Republicans and Democrats are vastly different than they were in 1910

WOLF: You pointed out that in 1910, it was similar in that there was a Republican majority divided in two. How are the parties different than they were back then? They have realigned so completely that I’ve heard it said that Republicans of then are more like Democrats of today. Do you agree with that?

POSTELL: To some extent, although I think the issues are so different these days that it’s hard to draw really those kinds of connections.

I think the big difference between the parties in the early 20th century as opposed to today is that the older parties during Cannon’s day were much stronger. They had access to patronage. They had access to more campaign finance that was directly tied to the parties rather than to independent groups. They also were able to control the nominations of their congressional candidates. So the parties were actually much stronger a century ago.

Today, the parties don’t have nearly as much control over campaign finance or over nominations. And so that’s one reason why the speaker is so much weaker these days than in Cannon’s day.

What would Cannon say about McCarthy?

WOLF: How do you think Cannon would view what’s happening to McCarthy?

POSTELL: I think Cannon would probably encourage McCarthy to be bolder, and to accept that defeat is a realistic possibility and to be ready to retire from public life…

Cannon, when he risks it all in 1910, he’s perfectly calm about it because he doesn’t see his political career as being everything to him. He’s more than happy to retire from public life, to make money in the private sector. One of the things about those politicians of that day is that they were prepared to stake their careers in order to make a principled stand. And then they accepted the results. They didn’t see a life outside of politics as a sort of sentence. They were willing to be more bold. McCarthy, I think, probably from Cannon’s point of view, has played too defensively.

Where history is repeating itself

WOLF: If you look back at the recent Republican leaders and speakers, the same issue has ended all of their tenures. It’s like history repeating itself. This is the first time this kind of vote has removed a speaker, but it’s always their inability to control the Freedom Caucus wing that’s ousted them. How should Republicans be dealing with that?

POSTELL: It’s not easy to answer that question because it is hard to know what Republicans can do to deal with it.

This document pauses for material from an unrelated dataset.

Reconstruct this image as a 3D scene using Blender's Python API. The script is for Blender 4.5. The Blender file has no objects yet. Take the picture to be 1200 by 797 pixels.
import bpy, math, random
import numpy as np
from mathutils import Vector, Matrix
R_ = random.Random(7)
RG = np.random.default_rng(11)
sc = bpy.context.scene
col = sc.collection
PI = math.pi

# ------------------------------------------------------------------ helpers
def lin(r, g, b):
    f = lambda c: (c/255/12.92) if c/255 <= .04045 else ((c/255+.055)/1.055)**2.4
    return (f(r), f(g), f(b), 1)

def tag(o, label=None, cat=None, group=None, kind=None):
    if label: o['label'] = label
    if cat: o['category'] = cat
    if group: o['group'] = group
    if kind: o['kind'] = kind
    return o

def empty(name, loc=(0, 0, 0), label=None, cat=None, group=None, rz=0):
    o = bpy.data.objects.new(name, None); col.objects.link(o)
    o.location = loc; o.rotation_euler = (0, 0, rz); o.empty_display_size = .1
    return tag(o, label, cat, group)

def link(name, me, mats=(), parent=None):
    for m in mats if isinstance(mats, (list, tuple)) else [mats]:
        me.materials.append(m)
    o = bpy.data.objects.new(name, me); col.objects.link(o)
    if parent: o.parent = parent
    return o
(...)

The question implies that (they) have some means or ability to control what’s going on. And there are things the parties could do. You could try to encourage candidates in primary races that are more open to compromise, that are more open to working with the rest of a coalition. That’s one thing they could do. But they don’t have the resources to control a lot of those races or to make much of a difference. So really, it’s hard to see what the Republicans can do.

If you were thinking longterm about this problem, which might be the best way to think about it, you would try to rebuild the party.

As a long-term project, it means really focusing on rebuilding your state parties so that your parties feel more connected to the base. Because I think what’s really given rise to this problem is that many members of the Republican base don’t feel like the party represents them.

What kind of speaker has McCarthy been?

WOLF: As we’re talking (before Tuesday’s vote to oust McCarthy), we don’t we don’t know his fate. But where do you place his very short speakership right now in the in the pantheon of House speakers?

POSTELL: I think he’s done an admirable job in a very difficult position. He has decentralized a lot of the authority. He put people on the Rules Committee who were friendlier to the Freedom Caucus. More than Boehner or Ryan, he showed a willingness to work with the Freedom Caucus. Obviously, he had to do that. But I think he’s followed through on a lot of his promises, and so I would say he did an admirable job in very difficult circumstances with the situation that he was put into.